Rights Theory, Current Events
When Non-Violence Isn’t Enough at Reason
Today at Reason, I have a longer write-up summarizing some of the main moves I make in When All Else Fails: The Ethics of Resistance to State Injustice. Read it here.
If you see, e.g., cops using excessive force, or arresting someone for something that shouldn’t be a crime, may you resist? I argue yes–you may treat them the way you would treat private civilians doing the same thing. Of course, that’s dangerous:
Shooting the cops in this case is dangerous—they may send a SWAT team to kill you—and in many places it’s illegal. But it is nevertheless morally permissible, indeed heroic and admirable. You have the right to defend yourself and others from state injustice, even when government agents act ex officio and follow the law.
An excerpt:
Most people seem to subscribe to what I call the Special Immunity Thesis: the idea that the set of conditions under which it is permissible, in self-defense or defense of others, to deceive, lie to, sabotage, attack, or kill a government agent is much more stringently constrained than the set of conditions under which it is permissible to deceive, lie to, sabotage, attack, or kill a private civilian.
On the flip side, we have what I call the Moral Parity Thesis: the idea that, very simply, you have the same right of self-defense against government agents as you do against civilians. Officials have no special moral status that immunizes them from defensive actions. When they commit injustices of any sort, it is morally permissible for us, as private individuals, to treat them the same way we would treat private individuals committing those same injustices. Whatever we may do to private individuals, we may do to government officials. We may respond to governmental injustice in exactly the same ways as private injustice.

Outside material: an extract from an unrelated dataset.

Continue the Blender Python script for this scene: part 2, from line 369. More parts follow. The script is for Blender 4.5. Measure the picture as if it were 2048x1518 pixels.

The Moral Parity Thesis has radical implications. It means you may assassinate leaders to stop them from launching unjust wars. You may fight back against a police officer who arrests you for something that shouldn’t be a crime—e.g., marijuana possession or homosexuality. You may escape from jail if mistakenly convicted or convicted of a bogus crime. Your business may lie about its compliance with an unfair regulation and evade excessive taxes. A jury or judge may nullify an unjust statute by refusing to convict those who break it. The Moral Parity Thesis vindicates helicopter pilot Hugh Thompson, who threatened to kill fellow American soldiers to stop them from killing civilians during the My Lai massacre in Vietnam. It vindicates Chelsea Manning and Edward Snowden for sharing at least some state secrets. It vindicates government agents who sabotage unjust efforts from within.
Let’s be clear, this is isn’t an “anti-cop” mentality, though some people will claim it is:
Government agents sometimes work for our benefit. Cops assume a great deal of risk (if not as much risk as lumberjacks, farmers, fishers, roofers, truck drivers, or construction workers, judging by the fatality numbers). Congresspeople, generals, and presidents accept stressful jobs with grave responsibility. We should honor what government does for us. How dare we do any less?
At the same time, officials also take on a greater than normal obligation to protect rather than violate our rights. How dare government agents do any less? And if they do dare to violate our rights, then they—not we—should suffer the consequences.